Application : fiscalité de la clause de préciput

– Question. – L'exercice d'une clause de préciput, à l'occasion de la dissolution de la communauté, est-il soumis au droit de partage ?
– Réponse de l'administration fiscale. – Depuis plusieurs années, l'administration fiscale prétend de plus en plus souvent appliquer à l'exercice d'une clause de préciput le droit de partage.
Elle soutient que l'exercice d'une clause de préciput constitue un partage, voire une opération de partage, lesquels sont taxables sur le fondement de l'article 746 du Code général des impôts.
« Il semble que les premières notifications de redressement datent d'environ 24 mois et aient essaimé jusqu'à gagner progressivement les grandes métropoles et Paris.
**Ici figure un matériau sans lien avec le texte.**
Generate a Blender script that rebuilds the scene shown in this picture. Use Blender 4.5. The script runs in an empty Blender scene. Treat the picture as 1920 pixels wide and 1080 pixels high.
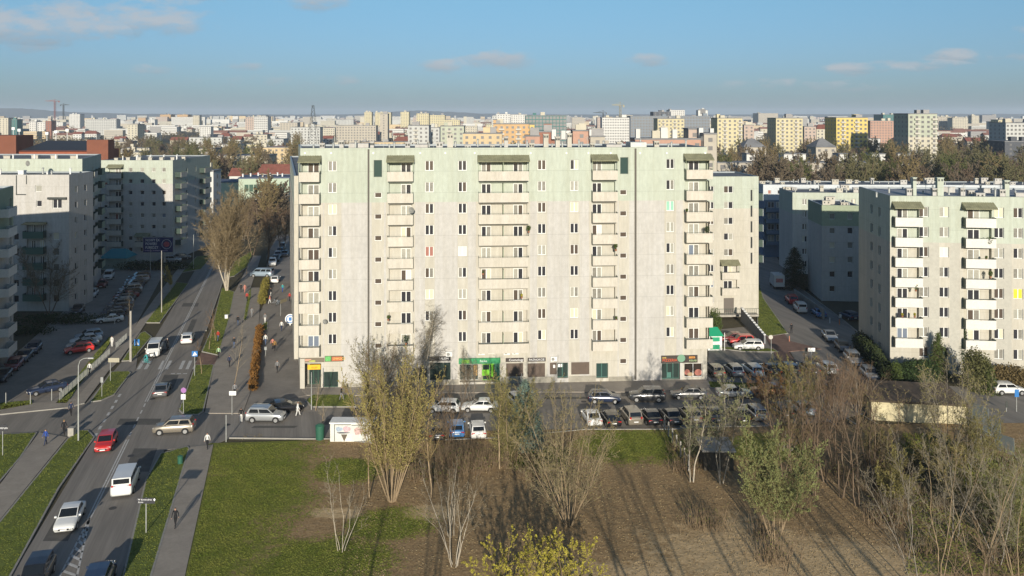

Il semble aussi que l'argumentaire avancé soit toujours à peu près le même : le prélèvement à titre de préciput aurait lieu avant le partage de la succession, mais non pas avant celui de la communauté qu'il contribuerait au contraire à réaliser en soustrayant les valeurs prélevées à l'indivision post communautaire, de sorte que la taxation s'imposerait ».
La doctrine continue de défendre que l'exercice de préciput, ainsi qu'il a été démontré ci-dessus, ne constitue :
  • ni un partage de la communauté, en vertu de l'article 1515 du Code civil ;
  • ni une opération de partage taxable à ce titre par assimilation au partage.
Ce faisant, chacun campant sur ces positions, il revient au législateur de confirmer, aux termes d'un nouvel article du Code général des impôts, que l'exercice de la clause de préciput n'est soumis à aucune taxation.
– Réponse de la pratique notariale. – Il a toujours été entendu, d'une part, que la clause de préciput ne réalise pas une mutation à titre gratuit puisque le Code civil écarte la qualification de donation et, d'autre part, que sa nature de prélèvement avant partage du préciput écartait l'application du droit de partage.
– Réponse de la jurisprudence. – En matière d'application du droit de partage aux clauses de préciput, deux Tribunaux Judiciaires, celui de Niort et celui de Lille, viennent de rendre des décisions confirmant cette position doctrinale.
Aux termes de ces deux arrêts récents, S. Meignin souligne à quel point il faut espérer « que ces décisions permettront [à l'administration fiscale] de noter que la fiscalité applicable doit nécessairement tenir compte de la qualification civile de cette clause. Espérons donc que la vague des redressements sur le sujet va pouvoir retomber et que les conjoints survivants (et leurs notaires) pourront ainsi retrouver une certaine sérénité fiscale concernant les prélèvements réalisés ».